### DATA TO PROCESS
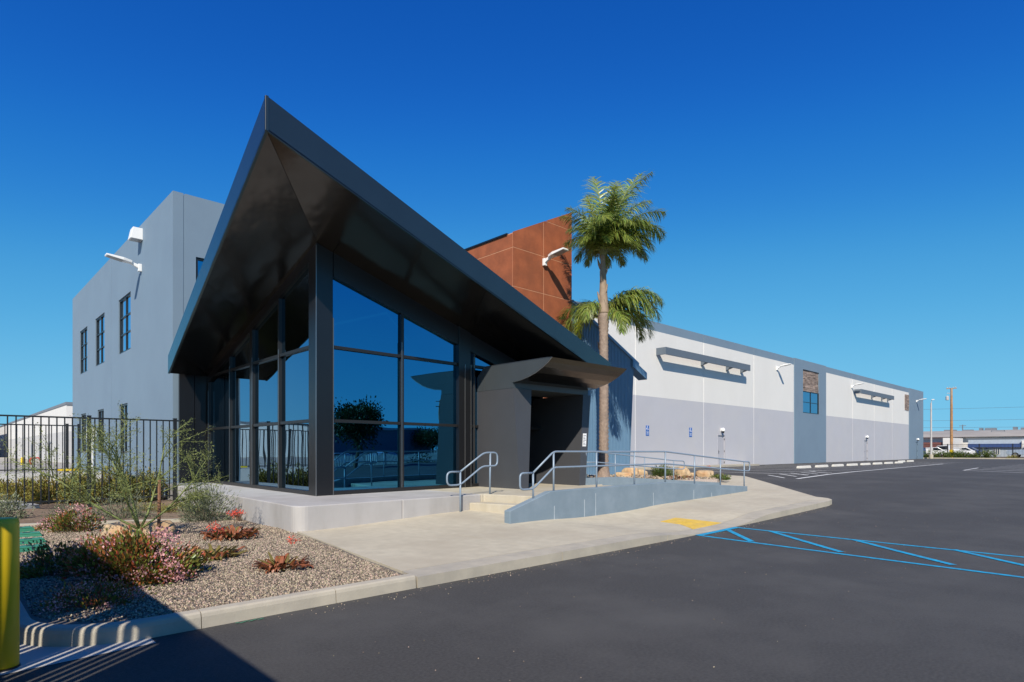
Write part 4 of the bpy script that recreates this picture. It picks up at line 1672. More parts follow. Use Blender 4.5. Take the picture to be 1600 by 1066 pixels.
def aloe(c, rad, n, label, flowers=1, green=.35, tall=.35, lean=.1):
    t = thing('aloe', c, label, 'aloe', 'rust-coloured aloes')
    key = round(rad, 2)
    protos = []
    for k in range(4):
        m_ = 'aloe_green' if k / 4 < green else 'aloe_leaf'
        kk = (key, k, m_)
        protos.append((kk, m_))
    rr = random.Random(int(c[0] * 1000 + c[1] * 77))
    for i in range(n):
        kk, m_ = protos[rr.randrange(4)]
        ang = rr.uniform(0, 2 * math.pi)
        off = rad * math.sqrt(rr.random()) * .75
        px, py = off * math.cos(ang), off * math.sin(ang)
        dirn = ang + rr.uniform(-.8, .8)
        if kk not in ALOE:
            o = blade_mesh(rad * (.55 + .12 * kk[1]), rad * .14, .5 + .25 * kk[1], kk[1]).build('leaf', m_)
            ALOE[kk] = o.data
        else:
            o = bpy.data.objects.new('leaf', ALOE[kk])
            COL.objects.link(o)
        o.parent = t
        o.location = (px, py, rr.uniform(-.01, .03))
        o.rotation_euler = (rr.uniform(-.3, .3), rr.uniform(-.45, .25) , dirn)
        s_ = rr.uniform(.75, 1.15)
        o.scale = (s_, s_, s_)
    for k in range(flowers):
        a = rr.uniform(0, 6.28)
        b = Vector((.25 * rad * math.cos(a), .25 * rad * math.sin(a), .02))
        tp_ = b + Vector((rr.uniform(-lean, lean) + .03, rr.uniform(-lean, lean), tall * rr.uniform(.85, 1.1)))
        mb = MB()
        mb.tube([b, b.lerp(tp_, .5) + Vector((.01, 0, .02)), tp_], .004, 5)
        st_ = mb.build('flower_stalk', 'twig')
        st_.parent = t
        pp = np.array(tp_)[None] + rng.normal(size=(60, 3)) * np.array([.03, .03, .018])
        dd_ = pp - np.array(tp_) + np.array([0, 0, -.01])
        f_ = leaves('flower_head', pp, dd_, .035, 'aloe_flower', None, wr=.35, jit=.01)
        f_.parent = st_
    return t


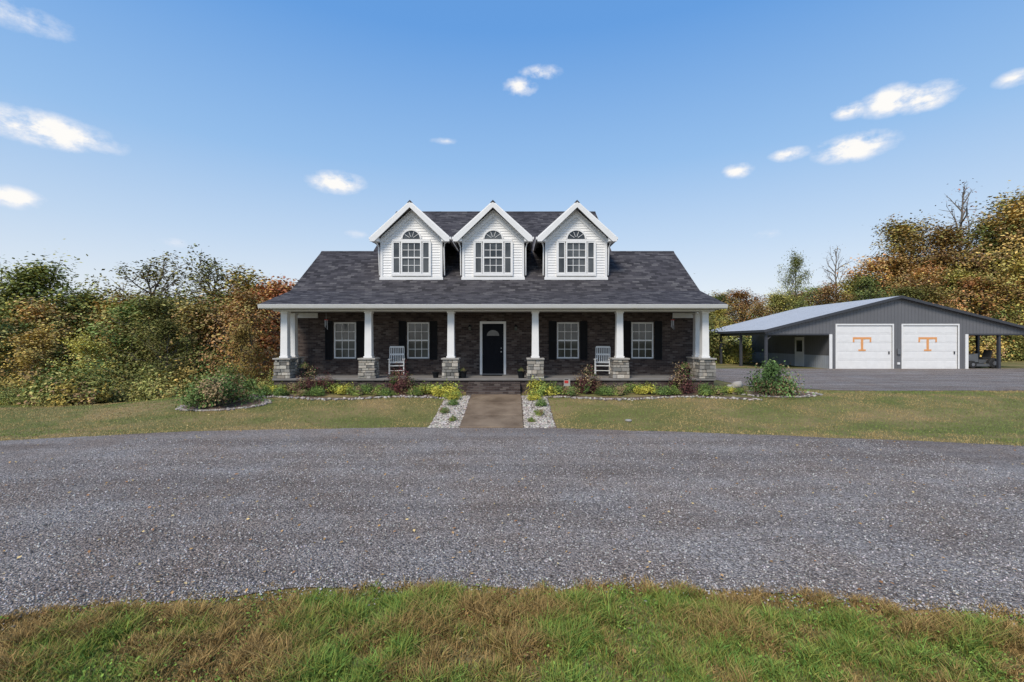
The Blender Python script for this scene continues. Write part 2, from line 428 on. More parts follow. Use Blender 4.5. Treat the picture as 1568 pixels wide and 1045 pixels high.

### STATED GOAL
From the entries, copy out each line containing the word "this".

### OUTPUT BELOW
Write part 4 of the bpy script that recreates this picture. It picks up at line 1672. More parts follow. Use Blender 4.5. Take the picture to be 1600 by 1066 pixels.
The Blender Python script for this scene continues. Write part 2, from line 428 on. More parts follow. Use Blender 4.5. Treat the picture as 1568 pixels wide and 1045 pixels high.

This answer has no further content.